◆ **Given entries**
━━━━━━━━━━
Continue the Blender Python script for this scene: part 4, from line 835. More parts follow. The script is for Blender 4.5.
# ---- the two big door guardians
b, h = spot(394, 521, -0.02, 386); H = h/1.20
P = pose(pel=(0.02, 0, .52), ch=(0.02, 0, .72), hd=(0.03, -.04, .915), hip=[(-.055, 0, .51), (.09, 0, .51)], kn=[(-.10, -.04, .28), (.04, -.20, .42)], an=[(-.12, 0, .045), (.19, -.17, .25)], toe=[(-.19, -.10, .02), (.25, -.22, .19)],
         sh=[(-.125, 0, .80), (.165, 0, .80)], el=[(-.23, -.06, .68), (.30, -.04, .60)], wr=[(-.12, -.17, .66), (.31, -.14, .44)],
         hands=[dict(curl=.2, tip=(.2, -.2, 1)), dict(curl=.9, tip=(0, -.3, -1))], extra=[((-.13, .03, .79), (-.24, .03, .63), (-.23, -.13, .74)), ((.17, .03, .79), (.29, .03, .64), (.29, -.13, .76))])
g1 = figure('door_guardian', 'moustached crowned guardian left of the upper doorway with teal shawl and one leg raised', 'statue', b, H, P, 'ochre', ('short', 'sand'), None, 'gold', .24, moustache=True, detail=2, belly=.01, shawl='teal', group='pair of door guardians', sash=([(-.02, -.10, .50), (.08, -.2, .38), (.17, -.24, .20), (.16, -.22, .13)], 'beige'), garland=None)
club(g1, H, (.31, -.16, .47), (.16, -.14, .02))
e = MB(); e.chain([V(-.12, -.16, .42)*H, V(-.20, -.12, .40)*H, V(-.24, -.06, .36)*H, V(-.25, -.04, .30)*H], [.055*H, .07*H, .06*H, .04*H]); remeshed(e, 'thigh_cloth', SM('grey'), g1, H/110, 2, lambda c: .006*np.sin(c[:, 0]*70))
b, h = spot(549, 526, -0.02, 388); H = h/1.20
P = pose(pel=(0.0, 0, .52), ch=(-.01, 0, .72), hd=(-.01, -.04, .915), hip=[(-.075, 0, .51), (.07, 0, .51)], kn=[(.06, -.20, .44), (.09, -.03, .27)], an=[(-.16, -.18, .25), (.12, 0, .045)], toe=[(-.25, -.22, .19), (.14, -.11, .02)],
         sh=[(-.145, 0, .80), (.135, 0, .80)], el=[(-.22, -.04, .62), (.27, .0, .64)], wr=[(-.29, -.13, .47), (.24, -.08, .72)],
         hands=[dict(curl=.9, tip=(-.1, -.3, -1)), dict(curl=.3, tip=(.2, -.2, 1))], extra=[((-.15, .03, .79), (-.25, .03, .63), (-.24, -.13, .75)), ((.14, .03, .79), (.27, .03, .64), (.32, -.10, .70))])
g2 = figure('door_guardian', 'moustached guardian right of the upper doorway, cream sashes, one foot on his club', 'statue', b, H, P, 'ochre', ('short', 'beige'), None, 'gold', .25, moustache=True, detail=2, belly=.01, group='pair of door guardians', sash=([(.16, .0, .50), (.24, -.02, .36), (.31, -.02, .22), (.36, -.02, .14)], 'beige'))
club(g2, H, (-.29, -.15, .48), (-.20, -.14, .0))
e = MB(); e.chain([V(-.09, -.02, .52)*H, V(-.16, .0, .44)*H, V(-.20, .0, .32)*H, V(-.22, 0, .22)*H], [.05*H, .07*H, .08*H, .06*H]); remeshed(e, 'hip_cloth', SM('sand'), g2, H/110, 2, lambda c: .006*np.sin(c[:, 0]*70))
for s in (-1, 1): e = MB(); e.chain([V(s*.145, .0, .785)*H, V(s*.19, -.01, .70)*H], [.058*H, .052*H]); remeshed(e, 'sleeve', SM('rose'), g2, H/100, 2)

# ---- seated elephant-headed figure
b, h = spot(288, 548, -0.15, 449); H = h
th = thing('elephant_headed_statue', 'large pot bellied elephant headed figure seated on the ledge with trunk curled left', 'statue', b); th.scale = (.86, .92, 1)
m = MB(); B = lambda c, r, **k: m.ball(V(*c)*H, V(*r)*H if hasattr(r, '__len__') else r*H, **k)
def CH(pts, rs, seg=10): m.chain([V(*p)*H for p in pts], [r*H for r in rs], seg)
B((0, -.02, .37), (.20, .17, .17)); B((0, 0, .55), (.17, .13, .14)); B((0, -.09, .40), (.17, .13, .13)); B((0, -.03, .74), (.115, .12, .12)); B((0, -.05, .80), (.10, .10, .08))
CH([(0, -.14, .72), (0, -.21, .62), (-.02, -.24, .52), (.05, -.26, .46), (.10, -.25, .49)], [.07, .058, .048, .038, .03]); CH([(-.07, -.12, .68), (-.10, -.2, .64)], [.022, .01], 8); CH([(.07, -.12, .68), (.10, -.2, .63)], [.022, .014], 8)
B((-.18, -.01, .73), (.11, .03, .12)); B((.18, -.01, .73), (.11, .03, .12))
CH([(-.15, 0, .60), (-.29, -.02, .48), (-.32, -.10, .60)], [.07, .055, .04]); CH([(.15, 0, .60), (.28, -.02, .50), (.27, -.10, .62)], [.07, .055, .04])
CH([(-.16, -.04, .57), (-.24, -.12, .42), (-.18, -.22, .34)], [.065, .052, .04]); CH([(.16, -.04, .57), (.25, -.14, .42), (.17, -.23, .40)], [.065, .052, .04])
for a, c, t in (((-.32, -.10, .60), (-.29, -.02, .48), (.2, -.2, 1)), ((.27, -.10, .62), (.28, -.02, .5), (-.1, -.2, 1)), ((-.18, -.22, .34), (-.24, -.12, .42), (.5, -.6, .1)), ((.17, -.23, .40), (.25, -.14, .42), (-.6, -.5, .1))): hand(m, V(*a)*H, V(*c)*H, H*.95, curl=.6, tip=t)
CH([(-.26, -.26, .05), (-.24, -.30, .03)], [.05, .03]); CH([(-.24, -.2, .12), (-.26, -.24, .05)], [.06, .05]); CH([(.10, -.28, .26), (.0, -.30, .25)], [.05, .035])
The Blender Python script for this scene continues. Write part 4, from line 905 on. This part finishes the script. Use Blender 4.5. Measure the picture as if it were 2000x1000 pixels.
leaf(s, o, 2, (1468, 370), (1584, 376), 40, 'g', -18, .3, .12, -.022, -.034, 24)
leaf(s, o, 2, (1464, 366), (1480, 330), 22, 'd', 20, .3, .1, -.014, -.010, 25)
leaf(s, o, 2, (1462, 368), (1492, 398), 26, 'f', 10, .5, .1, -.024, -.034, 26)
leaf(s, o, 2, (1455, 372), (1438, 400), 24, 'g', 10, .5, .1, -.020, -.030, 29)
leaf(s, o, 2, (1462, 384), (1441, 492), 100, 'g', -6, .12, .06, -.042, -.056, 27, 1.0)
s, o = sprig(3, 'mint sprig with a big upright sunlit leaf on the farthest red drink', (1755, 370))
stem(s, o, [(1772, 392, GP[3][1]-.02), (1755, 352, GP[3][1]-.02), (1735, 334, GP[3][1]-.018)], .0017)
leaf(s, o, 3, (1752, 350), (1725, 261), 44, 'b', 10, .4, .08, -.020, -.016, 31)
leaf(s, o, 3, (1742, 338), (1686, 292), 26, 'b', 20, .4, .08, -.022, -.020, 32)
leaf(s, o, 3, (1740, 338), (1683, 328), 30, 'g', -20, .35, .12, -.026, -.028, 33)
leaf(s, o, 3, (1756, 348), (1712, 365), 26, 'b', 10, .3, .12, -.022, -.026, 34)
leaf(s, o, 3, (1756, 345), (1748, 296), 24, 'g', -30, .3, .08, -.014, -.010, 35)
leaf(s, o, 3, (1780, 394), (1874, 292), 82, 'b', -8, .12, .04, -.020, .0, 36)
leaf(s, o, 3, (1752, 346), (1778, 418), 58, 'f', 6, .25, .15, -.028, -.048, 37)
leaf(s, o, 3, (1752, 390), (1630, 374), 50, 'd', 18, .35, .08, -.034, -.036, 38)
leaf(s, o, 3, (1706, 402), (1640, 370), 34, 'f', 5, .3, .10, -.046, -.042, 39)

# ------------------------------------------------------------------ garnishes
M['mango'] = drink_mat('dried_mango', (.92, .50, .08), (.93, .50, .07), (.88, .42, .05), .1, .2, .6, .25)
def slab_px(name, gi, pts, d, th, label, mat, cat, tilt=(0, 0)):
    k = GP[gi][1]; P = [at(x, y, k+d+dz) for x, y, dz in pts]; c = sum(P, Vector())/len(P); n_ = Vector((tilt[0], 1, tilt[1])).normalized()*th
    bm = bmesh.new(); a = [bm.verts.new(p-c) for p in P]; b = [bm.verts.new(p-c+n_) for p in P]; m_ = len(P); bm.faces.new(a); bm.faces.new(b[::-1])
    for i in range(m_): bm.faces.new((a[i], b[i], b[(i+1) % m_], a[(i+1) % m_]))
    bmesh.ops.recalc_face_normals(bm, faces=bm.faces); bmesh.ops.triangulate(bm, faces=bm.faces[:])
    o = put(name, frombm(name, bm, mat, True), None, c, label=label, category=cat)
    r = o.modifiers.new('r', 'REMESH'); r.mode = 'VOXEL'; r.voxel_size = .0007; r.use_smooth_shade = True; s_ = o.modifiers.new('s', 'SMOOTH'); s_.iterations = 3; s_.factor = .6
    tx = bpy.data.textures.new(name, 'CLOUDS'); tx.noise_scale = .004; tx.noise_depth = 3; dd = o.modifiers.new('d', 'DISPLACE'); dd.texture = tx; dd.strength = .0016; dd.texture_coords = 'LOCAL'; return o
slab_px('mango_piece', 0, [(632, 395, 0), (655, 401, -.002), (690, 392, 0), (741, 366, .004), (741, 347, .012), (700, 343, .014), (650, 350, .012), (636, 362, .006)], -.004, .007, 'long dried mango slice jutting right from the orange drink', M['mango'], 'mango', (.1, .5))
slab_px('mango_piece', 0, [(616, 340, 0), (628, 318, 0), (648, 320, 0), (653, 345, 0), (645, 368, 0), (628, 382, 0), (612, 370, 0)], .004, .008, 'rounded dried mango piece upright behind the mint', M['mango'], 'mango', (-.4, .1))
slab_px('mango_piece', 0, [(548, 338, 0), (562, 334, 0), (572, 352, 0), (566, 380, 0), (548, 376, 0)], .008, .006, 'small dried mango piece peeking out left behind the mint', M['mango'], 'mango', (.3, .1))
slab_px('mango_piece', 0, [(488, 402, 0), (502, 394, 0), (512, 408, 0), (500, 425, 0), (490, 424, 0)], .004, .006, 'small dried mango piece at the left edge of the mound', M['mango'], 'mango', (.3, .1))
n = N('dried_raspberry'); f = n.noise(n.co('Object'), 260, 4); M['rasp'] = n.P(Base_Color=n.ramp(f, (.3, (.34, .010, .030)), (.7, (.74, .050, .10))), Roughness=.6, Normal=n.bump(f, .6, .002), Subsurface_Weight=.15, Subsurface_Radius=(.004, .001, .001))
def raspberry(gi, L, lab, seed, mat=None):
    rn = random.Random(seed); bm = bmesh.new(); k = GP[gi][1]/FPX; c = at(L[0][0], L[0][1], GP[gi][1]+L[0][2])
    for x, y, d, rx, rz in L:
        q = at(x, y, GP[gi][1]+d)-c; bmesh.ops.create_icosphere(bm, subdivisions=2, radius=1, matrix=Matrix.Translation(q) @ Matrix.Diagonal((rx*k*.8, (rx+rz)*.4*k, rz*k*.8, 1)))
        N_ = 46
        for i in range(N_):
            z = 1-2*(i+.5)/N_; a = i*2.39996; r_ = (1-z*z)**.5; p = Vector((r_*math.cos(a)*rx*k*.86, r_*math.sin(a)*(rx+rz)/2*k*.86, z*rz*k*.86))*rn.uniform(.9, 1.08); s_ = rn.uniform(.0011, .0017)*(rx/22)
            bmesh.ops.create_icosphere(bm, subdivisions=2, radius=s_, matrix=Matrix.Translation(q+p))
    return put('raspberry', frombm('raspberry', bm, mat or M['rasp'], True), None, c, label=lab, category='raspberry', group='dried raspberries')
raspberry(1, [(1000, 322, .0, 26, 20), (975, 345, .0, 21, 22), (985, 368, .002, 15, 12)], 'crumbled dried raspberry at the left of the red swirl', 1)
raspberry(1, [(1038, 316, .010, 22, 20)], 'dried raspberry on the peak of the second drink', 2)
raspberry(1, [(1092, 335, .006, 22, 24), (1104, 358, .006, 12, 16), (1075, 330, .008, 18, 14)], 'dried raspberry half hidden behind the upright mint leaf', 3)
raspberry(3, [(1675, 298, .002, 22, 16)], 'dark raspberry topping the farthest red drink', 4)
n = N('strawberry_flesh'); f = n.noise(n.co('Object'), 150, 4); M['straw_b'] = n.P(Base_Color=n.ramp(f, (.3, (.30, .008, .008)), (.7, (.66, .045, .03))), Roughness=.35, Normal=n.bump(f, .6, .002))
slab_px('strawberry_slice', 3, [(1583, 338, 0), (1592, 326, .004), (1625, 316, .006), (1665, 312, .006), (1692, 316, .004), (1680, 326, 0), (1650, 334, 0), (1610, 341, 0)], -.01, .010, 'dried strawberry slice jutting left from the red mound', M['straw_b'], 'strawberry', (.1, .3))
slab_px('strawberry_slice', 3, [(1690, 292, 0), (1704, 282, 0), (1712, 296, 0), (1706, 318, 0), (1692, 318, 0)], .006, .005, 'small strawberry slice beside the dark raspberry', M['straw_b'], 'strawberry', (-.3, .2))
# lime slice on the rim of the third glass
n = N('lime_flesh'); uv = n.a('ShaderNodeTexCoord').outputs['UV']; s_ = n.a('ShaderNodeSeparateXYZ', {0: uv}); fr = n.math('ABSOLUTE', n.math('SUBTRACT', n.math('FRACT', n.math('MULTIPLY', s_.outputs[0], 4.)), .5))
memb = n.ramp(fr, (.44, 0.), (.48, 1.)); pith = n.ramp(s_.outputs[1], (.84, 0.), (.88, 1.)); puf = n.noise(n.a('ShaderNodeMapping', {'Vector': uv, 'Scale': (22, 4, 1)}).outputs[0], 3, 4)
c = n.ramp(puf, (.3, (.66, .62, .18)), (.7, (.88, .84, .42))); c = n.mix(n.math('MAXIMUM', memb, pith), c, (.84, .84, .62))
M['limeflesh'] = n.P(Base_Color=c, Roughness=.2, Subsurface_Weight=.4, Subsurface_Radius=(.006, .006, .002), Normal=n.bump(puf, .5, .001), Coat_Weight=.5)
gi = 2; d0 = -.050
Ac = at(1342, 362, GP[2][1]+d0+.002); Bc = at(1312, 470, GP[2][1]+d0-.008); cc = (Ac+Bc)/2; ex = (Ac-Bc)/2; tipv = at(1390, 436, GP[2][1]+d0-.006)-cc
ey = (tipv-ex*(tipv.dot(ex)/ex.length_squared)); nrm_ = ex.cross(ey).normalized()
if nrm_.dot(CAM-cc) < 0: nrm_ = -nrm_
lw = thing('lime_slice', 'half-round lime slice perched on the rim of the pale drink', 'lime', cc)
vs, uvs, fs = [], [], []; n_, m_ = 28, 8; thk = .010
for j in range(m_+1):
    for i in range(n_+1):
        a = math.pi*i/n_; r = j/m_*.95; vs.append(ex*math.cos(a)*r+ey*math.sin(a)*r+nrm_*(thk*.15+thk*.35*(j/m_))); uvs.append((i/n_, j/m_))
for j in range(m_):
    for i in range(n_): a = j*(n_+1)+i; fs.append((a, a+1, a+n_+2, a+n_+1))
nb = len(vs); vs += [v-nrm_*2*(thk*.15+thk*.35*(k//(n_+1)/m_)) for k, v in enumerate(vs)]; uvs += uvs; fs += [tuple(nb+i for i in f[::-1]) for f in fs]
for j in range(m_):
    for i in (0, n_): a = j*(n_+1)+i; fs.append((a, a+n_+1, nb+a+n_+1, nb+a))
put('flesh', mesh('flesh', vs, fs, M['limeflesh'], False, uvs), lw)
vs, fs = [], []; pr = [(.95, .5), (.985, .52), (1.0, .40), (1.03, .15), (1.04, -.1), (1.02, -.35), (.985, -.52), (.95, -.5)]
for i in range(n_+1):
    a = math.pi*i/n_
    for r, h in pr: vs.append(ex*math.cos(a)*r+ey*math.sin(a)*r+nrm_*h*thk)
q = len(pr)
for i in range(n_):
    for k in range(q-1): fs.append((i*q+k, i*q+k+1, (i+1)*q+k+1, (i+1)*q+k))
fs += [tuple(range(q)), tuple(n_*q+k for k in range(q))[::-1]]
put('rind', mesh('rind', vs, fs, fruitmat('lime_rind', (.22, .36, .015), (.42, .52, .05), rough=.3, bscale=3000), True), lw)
━━━━━━━━━━
Look above for the line containing "The Blender Python script for this scene continues.". Output from there through the line containing "-.046, -.042, 39)", exactly and inclusively.

The Blender Python script for this scene continues. Write part 4, from line 905 on. This part finishes the script. Use Blender 4.5. Measure the picture as if it were 2000x1000 pixels.
leaf(s, o, 2, (1468, 370), (1584, 376), 40, 'g', -18, .3, .12, -.022, -.034, 24)
leaf(s, o, 2, (1464, 366), (1480, 330), 22, 'd', 20, .3, .1, -.014, -.010, 25)
leaf(s, o, 2, (1462, 368), (1492, 398), 26, 'f', 10, .5, .1, -.024, -.034, 26)
leaf(s, o, 2, (1455, 372), (1438, 400), 24, 'g', 10, .5, .1, -.020, -.030, 29)
leaf(s, o, 2, (1462, 384), (1441, 492), 100, 'g', -6, .12, .06, -.042, -.056, 27, 1.0)
s, o = sprig(3, 'mint sprig with a big upright sunlit leaf on the farthest red drink', (1755, 370))
stem(s, o, [(1772, 392, GP[3][1]-.02), (1755, 352, GP[3][1]-.02), (1735, 334, GP[3][1]-.018)], .0017)
leaf(s, o, 3, (1752, 350), (1725, 261), 44, 'b', 10, .4, .08, -.020, -.016, 31)
leaf(s, o, 3, (1742, 338), (1686, 292), 26, 'b', 20, .4, .08, -.022, -.020, 32)
leaf(s, o, 3, (1740, 338), (1683, 328), 30, 'g', -20, .35, .12, -.026, -.028, 33)
leaf(s, o, 3, (1756, 348), (1712, 365), 26, 'b', 10, .3, .12, -.022, -.026, 34)
leaf(s, o, 3, (1756, 345), (1748, 296), 24, 'g', -30, .3, .08, -.014, -.010, 35)
leaf(s, o, 3, (1780, 394), (1874, 292), 82, 'b', -8, .12, .04, -.020, .0, 36)
leaf(s, o, 3, (1752, 346), (1778, 418), 58, 'f', 6, .25, .15, -.028, -.048, 37)
leaf(s, o, 3, (1752, 390), (1630, 374), 50, 'd', 18, .35, .08, -.034, -.036, 38)
leaf(s, o, 3, (1706, 402), (1640, 370), 34, 'f', 5, .3, .10, -.046, -.042, 39)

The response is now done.